Shares in Debenhams (DEB) tumbled this week before retracing slightly, on weekend reports that some credit insurers were tightening their terms for the department store’s suppliers. The Sunday Times said Euler Hermes – one of the dominant insurers – has reduced cover “dramatically” for suppliers to Debenhams, and competitors Atradius and Coface have apparently recently refused to cover new shipments. Debenhams responded by saying that its cash position was healthy and that it had maintained a “constructive relationship” with credit insurers to its suppliers. IC sell tip Debenhams has issued multiple profit warnings during the past year.

Exit barriers removed?

FCA reviews platform providers

Asset gathering gaint Hargreaves Lansdown (HL.) took a knock after the Financial Conduct Authority unveiled proposals to ban exit fees for investors wanting to switch investment platforms. The regulator found that of the customers that had switched online fund and stockbroking providers, 11 per cent had experienced difficulties. Meanwhile 90 per cent of customers choosing a provider without the help of a financial adviser were not aware they would pay exit fees. Hargreaves – which controls 40 per cent of the market – may find its 95 per cent customer retention rate eroded if customers find it easier to switch providers, given it earns £473 for every £100,000 of customer funds – more than twice that of soon-to-be publicly listed rival AJ Bell.

 

RPC tightens belt

M&A slowed 

Were the short-sellers right about RPC (RPC)? The plastic packaging manufacturer announced that the deterioration in its share price during the past three months, combined with differing shareholder views on the appropriate level of leverage, was constraining its ability to pursue M&A opportunities. The heavily acquisitive group – and the 11th most-shorted stock in London – has faced criticism from some investors that it had used bolt-on purchases and aggressive accounting to mask deteriorating cash flows. The group reported 6 per cent revenue growth during the three months to June.

 

Chart of the week

High expectations can be very easy to disappoint. Netflix’s (US: NFLX) stonking share price rally hit an impasse this week after the video streaming group reported slower-than-expected subscriber growth. 

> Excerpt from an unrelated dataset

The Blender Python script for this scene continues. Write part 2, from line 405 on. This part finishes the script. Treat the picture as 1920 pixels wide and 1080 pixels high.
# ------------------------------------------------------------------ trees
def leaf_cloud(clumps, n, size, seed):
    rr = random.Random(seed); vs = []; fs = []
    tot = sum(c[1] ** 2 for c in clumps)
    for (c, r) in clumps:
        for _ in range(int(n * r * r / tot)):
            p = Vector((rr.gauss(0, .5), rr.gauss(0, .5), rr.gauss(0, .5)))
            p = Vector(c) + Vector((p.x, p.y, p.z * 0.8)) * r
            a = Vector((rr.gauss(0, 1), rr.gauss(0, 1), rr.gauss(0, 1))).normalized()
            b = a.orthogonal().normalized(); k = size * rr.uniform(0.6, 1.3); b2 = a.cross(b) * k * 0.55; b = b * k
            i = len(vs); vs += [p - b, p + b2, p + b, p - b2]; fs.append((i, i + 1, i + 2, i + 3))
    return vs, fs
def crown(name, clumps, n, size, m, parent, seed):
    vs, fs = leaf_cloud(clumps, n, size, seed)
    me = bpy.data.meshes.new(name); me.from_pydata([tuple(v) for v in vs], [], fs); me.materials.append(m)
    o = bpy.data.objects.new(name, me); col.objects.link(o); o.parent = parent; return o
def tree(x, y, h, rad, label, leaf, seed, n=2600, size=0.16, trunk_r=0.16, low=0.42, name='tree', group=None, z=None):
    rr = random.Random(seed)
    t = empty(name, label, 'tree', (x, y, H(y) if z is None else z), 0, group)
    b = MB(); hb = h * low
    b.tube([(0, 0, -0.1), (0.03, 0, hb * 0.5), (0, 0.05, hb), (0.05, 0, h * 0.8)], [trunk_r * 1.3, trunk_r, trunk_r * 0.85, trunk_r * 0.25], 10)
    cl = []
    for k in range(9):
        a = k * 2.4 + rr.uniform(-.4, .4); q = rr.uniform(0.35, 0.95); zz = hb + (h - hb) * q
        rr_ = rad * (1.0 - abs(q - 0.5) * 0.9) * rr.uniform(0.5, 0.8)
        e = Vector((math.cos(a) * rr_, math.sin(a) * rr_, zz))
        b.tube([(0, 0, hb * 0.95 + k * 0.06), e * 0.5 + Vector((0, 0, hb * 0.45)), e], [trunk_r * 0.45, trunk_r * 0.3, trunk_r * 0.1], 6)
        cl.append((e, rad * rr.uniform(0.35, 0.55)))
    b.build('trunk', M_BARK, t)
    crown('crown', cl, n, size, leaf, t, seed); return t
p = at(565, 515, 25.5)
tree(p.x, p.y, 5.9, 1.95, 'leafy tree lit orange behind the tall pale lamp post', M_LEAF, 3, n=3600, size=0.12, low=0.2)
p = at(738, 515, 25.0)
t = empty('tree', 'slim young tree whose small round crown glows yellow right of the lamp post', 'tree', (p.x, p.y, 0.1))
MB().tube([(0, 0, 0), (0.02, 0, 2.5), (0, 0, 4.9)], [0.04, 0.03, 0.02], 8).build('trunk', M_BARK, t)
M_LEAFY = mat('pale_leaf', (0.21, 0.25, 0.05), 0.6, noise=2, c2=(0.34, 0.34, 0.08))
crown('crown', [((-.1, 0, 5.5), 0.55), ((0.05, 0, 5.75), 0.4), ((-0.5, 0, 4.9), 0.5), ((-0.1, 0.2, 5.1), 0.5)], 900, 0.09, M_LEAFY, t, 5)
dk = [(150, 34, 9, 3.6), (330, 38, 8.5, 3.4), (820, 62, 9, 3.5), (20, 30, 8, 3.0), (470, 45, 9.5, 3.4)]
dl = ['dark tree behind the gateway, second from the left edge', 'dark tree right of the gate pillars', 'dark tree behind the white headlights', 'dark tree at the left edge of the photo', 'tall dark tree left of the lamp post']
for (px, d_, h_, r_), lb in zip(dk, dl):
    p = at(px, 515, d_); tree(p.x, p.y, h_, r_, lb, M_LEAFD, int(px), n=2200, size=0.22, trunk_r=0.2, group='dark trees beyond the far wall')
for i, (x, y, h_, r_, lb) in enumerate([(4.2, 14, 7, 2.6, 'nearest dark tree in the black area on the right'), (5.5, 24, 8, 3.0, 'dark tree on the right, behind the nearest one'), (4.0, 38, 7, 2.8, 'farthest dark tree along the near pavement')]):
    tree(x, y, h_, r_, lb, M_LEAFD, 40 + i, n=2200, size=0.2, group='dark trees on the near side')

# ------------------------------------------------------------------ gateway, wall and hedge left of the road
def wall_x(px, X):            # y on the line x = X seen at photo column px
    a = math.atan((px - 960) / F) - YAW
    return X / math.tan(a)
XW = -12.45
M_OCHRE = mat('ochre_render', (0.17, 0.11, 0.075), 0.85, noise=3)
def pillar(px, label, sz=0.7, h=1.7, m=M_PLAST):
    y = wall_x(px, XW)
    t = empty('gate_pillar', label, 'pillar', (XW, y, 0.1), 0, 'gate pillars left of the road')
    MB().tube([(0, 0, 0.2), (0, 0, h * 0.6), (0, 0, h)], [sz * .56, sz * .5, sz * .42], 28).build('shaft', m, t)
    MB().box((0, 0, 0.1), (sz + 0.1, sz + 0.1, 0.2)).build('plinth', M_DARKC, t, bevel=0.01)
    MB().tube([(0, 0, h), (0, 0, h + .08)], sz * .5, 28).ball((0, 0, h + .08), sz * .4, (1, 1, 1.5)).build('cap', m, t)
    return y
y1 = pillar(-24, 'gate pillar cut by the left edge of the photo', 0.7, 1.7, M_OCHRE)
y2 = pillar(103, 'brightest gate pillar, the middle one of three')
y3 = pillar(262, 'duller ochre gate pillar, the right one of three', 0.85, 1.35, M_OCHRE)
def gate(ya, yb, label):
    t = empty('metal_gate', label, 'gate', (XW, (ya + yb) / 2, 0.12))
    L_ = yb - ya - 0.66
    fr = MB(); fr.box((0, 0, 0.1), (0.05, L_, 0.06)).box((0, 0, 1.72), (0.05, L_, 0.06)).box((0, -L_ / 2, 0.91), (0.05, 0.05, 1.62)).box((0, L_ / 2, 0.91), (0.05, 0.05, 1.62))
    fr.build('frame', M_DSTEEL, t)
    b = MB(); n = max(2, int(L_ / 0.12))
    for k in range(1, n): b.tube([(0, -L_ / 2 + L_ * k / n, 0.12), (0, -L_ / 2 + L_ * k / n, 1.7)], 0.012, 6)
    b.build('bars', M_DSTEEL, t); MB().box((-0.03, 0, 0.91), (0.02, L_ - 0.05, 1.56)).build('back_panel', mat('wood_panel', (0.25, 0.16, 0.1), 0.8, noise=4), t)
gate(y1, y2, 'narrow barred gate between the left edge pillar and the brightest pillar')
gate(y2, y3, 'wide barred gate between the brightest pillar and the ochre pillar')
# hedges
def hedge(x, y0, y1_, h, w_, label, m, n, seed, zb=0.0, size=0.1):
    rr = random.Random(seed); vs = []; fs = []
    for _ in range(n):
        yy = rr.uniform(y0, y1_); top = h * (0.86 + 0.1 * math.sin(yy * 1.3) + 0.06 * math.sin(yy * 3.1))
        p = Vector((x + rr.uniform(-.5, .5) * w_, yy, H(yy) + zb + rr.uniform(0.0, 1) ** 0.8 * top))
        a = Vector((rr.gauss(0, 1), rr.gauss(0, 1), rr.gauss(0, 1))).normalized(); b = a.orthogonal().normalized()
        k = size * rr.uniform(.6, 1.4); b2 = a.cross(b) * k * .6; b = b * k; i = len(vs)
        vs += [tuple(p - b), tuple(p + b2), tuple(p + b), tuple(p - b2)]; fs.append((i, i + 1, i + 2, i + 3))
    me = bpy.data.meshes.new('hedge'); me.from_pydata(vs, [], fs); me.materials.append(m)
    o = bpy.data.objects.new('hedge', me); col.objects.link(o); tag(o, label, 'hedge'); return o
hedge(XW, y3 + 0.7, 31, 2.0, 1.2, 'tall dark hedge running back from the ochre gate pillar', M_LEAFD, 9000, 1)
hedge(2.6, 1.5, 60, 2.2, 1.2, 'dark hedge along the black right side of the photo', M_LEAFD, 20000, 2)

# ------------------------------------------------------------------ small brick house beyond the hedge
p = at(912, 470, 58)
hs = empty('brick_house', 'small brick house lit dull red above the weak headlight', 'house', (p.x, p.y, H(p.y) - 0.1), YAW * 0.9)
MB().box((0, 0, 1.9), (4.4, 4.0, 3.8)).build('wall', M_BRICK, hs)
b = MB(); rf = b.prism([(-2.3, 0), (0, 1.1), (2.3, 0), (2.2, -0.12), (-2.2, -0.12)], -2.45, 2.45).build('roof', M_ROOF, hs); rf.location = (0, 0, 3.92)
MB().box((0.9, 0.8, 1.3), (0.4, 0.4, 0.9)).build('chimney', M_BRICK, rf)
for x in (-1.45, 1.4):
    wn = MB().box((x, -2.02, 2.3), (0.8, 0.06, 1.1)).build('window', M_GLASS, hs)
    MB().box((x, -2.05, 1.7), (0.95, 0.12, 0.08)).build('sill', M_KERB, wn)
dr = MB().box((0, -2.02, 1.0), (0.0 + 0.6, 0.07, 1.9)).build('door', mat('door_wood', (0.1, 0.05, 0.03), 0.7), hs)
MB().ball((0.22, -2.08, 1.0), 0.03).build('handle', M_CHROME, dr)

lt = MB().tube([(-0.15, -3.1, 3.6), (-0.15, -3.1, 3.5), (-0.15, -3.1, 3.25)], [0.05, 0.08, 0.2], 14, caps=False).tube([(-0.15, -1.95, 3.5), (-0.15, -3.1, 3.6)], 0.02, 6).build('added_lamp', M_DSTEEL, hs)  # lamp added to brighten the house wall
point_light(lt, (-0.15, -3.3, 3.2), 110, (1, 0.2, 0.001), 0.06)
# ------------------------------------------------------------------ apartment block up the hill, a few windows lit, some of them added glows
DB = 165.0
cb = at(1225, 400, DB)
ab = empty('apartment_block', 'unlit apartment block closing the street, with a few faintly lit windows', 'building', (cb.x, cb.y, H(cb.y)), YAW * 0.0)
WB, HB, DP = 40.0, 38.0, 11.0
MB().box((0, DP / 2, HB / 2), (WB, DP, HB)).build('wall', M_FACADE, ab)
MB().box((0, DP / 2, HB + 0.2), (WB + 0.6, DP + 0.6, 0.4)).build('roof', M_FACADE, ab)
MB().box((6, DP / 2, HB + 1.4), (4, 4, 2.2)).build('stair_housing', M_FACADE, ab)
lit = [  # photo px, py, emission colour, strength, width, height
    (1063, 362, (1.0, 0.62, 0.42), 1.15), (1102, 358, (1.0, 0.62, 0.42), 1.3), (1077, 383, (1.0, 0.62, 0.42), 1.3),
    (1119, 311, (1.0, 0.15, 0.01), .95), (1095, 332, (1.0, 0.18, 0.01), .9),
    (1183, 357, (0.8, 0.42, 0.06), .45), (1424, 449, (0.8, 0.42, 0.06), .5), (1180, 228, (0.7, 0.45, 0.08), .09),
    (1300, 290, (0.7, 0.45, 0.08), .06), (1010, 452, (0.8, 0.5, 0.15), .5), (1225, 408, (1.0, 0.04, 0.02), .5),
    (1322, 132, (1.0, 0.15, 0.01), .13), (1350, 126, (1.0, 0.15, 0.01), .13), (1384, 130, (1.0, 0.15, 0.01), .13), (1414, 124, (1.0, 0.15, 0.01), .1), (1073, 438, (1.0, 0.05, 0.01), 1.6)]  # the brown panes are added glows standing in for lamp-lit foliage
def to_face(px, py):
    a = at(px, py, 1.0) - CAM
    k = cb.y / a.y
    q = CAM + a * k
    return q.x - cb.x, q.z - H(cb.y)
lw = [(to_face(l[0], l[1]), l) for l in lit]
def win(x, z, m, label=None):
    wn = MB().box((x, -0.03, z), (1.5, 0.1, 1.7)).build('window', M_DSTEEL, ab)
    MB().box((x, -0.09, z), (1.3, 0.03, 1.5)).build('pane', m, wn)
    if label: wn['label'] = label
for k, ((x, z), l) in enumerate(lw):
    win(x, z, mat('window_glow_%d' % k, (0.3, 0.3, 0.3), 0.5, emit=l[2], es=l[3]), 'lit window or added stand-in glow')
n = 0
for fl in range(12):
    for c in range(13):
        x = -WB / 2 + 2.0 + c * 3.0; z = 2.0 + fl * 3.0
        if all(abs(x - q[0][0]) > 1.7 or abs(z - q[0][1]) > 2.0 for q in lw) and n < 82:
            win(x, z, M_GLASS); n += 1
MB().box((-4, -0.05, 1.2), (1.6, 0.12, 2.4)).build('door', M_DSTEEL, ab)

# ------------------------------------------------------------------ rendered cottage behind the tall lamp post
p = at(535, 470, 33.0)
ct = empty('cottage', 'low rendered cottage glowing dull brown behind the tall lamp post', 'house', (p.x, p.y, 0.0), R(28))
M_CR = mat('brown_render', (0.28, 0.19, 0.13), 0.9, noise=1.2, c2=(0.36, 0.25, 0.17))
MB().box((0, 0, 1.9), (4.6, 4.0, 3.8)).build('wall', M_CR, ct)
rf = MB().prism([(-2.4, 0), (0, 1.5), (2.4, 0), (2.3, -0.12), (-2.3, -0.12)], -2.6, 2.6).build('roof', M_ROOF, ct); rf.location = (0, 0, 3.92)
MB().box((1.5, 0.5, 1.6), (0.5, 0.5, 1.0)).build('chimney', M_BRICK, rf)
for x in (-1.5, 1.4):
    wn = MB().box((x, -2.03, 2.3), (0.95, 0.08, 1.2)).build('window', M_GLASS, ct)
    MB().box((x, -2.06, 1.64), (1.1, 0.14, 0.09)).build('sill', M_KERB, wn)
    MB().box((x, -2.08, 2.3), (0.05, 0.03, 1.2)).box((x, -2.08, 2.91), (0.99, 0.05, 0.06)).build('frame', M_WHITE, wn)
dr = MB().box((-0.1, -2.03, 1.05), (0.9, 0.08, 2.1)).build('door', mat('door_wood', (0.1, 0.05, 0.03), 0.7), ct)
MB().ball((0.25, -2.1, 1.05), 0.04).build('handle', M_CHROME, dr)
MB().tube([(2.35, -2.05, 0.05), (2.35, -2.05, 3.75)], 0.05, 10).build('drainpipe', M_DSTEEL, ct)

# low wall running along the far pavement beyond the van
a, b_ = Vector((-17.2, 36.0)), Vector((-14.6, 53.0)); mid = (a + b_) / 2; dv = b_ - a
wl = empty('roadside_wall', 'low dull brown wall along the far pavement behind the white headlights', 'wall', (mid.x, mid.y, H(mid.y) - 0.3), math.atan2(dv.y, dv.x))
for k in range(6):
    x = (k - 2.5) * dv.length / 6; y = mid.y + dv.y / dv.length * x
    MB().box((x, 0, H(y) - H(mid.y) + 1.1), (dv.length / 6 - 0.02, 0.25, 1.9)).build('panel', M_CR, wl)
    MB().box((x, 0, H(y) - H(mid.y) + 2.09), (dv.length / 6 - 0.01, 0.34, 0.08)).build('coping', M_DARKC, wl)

The group added 5.2m in net new customers during the second quarter, down on the 6.2m its executive had predicted in April. 

The shares fell 12 per cent on the day of the figures’ release (see chart). Is this a sign of things to come? Management flagged third-quarter subscriber numbers of 135.1m, with 5m global net subscribers to be gained during the quarter – below the 5.3m at the same time in 2017.